DATA FOR PROCESSING:
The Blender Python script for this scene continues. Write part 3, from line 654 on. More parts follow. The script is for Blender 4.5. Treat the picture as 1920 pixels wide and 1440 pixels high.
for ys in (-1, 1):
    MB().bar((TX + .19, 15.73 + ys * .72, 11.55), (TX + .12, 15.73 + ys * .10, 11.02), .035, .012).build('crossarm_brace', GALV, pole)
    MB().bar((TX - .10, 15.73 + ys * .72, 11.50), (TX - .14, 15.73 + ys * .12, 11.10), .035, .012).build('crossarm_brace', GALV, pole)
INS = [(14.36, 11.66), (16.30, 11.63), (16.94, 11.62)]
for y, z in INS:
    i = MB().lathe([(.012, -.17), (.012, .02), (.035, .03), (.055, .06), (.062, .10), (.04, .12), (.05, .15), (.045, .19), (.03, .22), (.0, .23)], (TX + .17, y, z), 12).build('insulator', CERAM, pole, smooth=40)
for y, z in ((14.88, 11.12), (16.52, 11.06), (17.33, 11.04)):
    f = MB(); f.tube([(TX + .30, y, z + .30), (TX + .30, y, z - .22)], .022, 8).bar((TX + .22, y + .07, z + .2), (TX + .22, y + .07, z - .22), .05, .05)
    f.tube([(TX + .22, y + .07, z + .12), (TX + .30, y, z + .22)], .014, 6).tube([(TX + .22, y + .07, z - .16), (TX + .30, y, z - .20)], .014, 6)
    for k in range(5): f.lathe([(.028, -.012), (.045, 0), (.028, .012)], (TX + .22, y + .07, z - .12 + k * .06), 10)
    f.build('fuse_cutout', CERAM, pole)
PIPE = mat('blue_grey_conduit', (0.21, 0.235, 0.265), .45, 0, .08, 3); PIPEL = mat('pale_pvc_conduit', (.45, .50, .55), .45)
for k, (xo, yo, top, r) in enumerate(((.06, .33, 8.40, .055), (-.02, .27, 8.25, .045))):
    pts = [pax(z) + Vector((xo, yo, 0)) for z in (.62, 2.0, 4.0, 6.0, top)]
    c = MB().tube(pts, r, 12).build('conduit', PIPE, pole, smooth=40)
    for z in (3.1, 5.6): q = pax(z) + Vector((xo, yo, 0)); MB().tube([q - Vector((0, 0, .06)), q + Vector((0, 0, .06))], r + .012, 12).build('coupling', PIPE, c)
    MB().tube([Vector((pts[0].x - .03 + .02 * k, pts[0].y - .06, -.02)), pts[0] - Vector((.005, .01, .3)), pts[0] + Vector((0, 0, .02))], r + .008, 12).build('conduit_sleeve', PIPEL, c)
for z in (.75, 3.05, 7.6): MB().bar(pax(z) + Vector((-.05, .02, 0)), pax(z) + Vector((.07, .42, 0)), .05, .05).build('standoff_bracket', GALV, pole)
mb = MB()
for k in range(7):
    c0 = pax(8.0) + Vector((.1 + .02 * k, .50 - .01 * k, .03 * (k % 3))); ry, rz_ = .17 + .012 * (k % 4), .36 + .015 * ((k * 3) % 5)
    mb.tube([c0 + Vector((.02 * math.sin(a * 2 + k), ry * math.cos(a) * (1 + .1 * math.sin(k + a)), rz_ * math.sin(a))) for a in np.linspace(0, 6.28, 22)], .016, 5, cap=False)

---

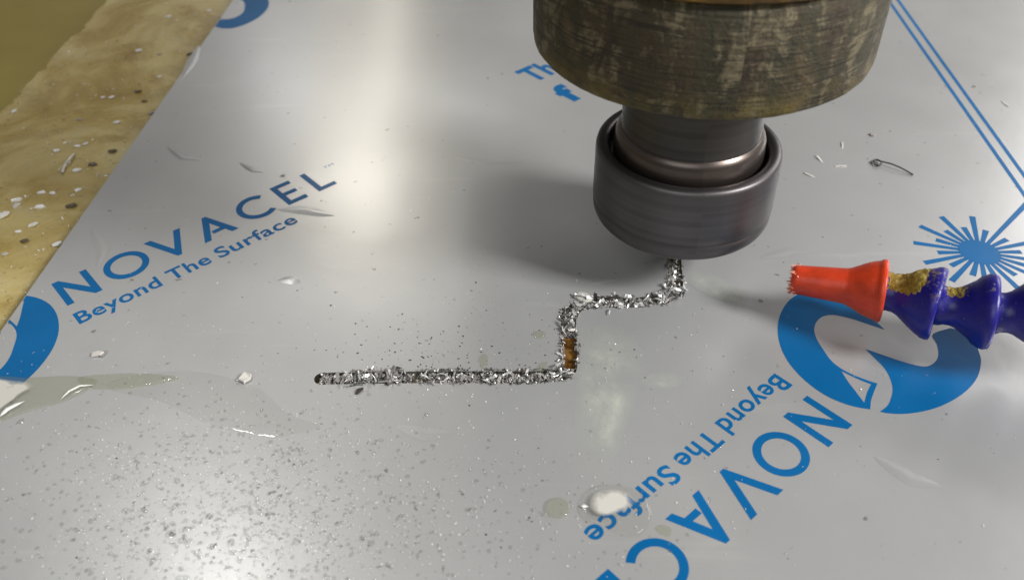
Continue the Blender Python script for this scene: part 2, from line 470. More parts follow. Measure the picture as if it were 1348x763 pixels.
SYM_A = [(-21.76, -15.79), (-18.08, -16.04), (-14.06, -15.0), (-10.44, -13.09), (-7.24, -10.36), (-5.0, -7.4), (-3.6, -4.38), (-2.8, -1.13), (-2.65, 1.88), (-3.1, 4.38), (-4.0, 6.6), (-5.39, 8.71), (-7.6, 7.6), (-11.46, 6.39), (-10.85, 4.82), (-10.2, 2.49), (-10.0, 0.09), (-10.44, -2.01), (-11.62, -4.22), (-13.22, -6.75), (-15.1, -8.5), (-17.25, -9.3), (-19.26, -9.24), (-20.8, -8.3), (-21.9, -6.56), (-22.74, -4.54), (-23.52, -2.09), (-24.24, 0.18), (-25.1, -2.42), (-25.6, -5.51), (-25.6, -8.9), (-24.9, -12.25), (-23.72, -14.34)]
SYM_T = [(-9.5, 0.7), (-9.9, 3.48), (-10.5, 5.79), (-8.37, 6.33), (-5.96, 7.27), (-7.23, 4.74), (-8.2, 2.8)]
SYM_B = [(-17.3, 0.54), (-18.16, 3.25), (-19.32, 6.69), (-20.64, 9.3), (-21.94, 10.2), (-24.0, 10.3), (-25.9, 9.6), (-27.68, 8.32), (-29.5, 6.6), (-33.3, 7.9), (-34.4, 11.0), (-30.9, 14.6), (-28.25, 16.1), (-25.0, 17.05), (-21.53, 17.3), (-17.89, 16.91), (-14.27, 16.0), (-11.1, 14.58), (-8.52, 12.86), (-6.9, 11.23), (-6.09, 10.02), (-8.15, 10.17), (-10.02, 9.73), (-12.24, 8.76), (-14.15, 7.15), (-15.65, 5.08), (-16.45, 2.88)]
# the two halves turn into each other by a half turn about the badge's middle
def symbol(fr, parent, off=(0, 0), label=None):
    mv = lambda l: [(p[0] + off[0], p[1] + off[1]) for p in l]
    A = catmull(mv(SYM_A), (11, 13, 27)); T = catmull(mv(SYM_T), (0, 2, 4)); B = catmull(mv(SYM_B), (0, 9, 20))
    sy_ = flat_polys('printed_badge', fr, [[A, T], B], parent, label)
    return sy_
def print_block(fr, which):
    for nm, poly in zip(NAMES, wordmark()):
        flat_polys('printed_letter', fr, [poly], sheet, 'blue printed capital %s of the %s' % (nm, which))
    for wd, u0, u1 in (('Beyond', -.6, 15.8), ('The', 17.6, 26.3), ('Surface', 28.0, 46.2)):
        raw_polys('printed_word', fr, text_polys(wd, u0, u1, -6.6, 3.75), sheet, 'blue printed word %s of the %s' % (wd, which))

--

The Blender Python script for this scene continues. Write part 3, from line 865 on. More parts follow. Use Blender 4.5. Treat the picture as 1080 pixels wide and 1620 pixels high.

EXERCISE TASK: Copy every line of the listing that includes the string "part".

FINISHED ANSWER:
The Blender Python script for this scene continues. Write part 3, from line 654 on. More parts follow. The script is for Blender 4.5. Treat the picture as 1920 pixels wide and 1440 pixels high.
Continue the Blender Python script for this scene: part 2, from line 470. More parts follow. Measure the picture as if it were 1348x763 pixels.
The Blender Python script for this scene continues. Write part 3, from line 865 on. More parts follow. Use Blender 4.5. Treat the picture as 1080 pixels wide and 1620 pixels high.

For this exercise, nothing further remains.